-- TASK DETAILS --
Set down each line from the one containing "Recreate this scene as a Blender Python (bpy) script. The" to the one containing "return 512 + F * x / f, 512 - F * up / f", inclusive, exactly as written and with nothing further.
* Begin *
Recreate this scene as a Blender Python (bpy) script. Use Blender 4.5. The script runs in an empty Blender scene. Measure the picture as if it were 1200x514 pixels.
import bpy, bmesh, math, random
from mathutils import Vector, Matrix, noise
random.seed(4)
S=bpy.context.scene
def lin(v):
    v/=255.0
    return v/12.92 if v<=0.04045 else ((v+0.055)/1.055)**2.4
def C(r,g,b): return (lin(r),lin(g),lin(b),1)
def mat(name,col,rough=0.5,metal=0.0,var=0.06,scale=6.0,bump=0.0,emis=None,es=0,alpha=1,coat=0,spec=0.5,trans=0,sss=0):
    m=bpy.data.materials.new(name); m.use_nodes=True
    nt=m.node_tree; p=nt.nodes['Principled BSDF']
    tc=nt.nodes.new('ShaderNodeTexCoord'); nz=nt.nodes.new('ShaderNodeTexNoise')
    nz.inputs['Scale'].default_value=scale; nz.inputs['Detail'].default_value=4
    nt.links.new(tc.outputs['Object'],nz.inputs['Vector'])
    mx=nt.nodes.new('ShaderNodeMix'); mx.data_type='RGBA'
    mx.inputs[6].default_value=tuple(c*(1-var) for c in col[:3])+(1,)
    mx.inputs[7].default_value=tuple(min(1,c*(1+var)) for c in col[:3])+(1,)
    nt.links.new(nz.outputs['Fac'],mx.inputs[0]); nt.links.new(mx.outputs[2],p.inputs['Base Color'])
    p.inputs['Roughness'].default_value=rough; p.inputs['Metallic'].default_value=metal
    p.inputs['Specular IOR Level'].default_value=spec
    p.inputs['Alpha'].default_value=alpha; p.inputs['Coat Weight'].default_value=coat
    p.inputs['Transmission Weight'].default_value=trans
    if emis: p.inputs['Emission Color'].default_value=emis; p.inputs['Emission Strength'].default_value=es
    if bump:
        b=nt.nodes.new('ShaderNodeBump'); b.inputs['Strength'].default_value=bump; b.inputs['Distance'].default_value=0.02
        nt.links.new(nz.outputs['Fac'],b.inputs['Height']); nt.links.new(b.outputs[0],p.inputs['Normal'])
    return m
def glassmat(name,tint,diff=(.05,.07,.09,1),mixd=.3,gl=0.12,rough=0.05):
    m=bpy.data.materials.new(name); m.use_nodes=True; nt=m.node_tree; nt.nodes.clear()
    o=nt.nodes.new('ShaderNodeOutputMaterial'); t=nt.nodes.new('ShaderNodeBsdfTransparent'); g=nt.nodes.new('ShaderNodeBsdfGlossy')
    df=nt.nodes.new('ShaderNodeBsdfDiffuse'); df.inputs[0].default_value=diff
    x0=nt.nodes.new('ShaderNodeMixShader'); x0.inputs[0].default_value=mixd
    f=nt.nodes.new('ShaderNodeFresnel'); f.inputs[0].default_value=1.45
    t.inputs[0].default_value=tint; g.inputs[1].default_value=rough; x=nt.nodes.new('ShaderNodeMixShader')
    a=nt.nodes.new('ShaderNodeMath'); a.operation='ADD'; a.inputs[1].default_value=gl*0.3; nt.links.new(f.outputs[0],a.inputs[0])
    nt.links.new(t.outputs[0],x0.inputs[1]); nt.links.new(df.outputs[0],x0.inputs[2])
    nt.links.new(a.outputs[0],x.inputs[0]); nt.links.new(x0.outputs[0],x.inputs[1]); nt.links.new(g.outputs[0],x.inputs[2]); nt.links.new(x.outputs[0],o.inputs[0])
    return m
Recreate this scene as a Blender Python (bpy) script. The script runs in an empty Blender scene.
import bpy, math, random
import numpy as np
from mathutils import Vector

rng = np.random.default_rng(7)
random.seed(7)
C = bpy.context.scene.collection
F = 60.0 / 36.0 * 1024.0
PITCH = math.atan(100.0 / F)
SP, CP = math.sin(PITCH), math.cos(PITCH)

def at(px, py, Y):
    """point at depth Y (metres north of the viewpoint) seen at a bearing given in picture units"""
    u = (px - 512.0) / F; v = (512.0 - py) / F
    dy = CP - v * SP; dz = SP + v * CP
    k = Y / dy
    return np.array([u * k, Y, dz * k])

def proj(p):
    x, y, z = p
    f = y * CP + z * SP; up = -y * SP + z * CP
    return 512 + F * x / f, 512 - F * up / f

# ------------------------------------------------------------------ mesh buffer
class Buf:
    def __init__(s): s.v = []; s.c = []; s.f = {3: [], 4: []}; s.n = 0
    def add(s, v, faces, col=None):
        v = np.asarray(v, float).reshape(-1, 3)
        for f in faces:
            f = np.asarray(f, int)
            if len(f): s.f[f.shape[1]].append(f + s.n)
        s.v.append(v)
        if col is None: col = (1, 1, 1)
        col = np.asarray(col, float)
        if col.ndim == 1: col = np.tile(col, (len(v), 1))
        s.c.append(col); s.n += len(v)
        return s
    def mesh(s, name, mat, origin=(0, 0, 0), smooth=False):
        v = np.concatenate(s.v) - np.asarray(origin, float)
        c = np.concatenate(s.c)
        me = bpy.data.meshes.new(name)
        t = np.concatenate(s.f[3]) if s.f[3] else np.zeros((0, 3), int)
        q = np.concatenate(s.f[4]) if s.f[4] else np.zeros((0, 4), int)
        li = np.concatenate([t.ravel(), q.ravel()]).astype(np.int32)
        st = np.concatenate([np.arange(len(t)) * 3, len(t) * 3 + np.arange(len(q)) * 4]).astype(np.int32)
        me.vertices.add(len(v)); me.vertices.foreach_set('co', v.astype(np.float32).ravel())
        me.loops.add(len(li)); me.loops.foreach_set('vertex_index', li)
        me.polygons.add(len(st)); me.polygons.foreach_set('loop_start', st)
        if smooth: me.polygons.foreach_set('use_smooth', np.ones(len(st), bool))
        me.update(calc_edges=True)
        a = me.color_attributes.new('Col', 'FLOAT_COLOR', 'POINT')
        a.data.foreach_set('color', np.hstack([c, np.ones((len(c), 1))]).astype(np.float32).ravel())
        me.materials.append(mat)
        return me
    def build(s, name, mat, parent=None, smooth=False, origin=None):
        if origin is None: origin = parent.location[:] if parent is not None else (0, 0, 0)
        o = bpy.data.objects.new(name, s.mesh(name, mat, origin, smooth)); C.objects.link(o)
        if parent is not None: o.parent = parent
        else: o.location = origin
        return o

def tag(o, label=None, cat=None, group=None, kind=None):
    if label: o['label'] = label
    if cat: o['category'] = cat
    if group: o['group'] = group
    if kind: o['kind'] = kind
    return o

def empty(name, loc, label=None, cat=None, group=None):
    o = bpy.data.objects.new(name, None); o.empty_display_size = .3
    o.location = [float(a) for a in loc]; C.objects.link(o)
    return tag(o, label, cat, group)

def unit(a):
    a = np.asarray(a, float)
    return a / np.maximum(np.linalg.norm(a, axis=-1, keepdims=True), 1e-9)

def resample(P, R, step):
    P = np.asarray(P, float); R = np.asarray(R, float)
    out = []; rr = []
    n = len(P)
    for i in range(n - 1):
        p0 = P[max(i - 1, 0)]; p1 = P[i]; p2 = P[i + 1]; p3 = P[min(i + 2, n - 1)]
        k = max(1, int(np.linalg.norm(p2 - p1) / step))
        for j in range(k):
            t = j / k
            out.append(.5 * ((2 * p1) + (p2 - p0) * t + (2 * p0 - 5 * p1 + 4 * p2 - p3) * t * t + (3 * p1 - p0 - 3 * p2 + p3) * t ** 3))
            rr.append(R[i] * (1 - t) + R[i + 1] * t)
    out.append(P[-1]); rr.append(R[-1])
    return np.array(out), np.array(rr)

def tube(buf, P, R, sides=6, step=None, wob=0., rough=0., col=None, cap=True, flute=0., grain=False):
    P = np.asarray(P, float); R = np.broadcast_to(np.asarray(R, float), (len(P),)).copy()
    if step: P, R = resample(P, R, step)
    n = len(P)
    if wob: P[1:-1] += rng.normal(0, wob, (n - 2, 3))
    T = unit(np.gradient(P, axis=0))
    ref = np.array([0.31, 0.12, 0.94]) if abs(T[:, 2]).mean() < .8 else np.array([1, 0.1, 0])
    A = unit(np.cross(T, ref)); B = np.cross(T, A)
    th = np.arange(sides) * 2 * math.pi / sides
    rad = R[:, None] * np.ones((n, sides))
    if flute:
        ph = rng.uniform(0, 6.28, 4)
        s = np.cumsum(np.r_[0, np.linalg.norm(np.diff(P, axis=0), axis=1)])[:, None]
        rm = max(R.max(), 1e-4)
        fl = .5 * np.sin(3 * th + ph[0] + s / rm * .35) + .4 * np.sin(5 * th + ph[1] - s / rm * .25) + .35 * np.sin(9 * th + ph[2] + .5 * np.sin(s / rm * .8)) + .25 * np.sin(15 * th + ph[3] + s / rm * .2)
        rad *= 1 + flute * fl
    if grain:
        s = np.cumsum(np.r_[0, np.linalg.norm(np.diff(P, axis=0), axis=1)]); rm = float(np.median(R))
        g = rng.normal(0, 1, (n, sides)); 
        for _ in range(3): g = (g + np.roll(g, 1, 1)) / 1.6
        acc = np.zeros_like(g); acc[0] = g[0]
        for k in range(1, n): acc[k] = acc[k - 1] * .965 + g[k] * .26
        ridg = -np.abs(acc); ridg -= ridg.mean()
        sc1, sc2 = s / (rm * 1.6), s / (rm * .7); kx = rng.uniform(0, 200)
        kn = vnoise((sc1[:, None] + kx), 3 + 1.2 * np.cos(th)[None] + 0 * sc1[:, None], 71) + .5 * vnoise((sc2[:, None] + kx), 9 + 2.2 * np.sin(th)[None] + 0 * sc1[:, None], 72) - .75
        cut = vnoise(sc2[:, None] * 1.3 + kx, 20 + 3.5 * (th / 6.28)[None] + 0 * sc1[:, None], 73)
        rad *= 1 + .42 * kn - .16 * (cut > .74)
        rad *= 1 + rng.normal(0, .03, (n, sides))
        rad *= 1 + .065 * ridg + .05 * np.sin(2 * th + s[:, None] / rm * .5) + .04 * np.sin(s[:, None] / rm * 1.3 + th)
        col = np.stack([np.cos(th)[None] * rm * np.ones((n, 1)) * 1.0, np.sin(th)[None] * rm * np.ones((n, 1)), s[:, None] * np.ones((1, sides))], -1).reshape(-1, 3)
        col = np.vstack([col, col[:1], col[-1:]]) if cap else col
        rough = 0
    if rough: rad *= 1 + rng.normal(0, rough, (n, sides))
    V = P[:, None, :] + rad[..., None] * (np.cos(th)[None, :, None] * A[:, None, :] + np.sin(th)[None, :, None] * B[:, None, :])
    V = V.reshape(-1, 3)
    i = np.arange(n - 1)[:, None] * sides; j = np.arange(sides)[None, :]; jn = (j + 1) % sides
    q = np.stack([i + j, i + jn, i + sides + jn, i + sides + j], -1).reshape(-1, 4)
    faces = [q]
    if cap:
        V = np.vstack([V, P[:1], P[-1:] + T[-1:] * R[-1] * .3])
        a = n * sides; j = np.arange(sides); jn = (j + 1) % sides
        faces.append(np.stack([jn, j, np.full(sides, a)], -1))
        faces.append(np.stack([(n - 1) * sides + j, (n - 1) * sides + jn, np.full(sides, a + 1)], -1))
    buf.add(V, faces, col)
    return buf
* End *
-- FULL OUTPUT --
Recreate this scene as a Blender Python (bpy) script. The script runs in an empty Blender scene.
import bpy, math, random
import numpy as np
from mathutils import Vector

rng = np.random.default_rng(7)
random.seed(7)
C = bpy.context.scene.collection
F = 60.0 / 36.0 * 1024.0
PITCH = math.atan(100.0 / F)
SP, CP = math.sin(PITCH), math.cos(PITCH)

def at(px, py, Y):
    """point at depth Y (metres north of the viewpoint) seen at a bearing given in picture units"""
    u = (px - 512.0) / F; v = (512.0 - py) / F
    dy = CP - v * SP; dz = SP + v * CP
    k = Y / dy
    return np.array([u * k, Y, dz * k])

def proj(p):
    x, y, z = p
    f = y * CP + z * SP; up = -y * SP + z * CP
    return 512 + F * x / f, 512 - F * up / f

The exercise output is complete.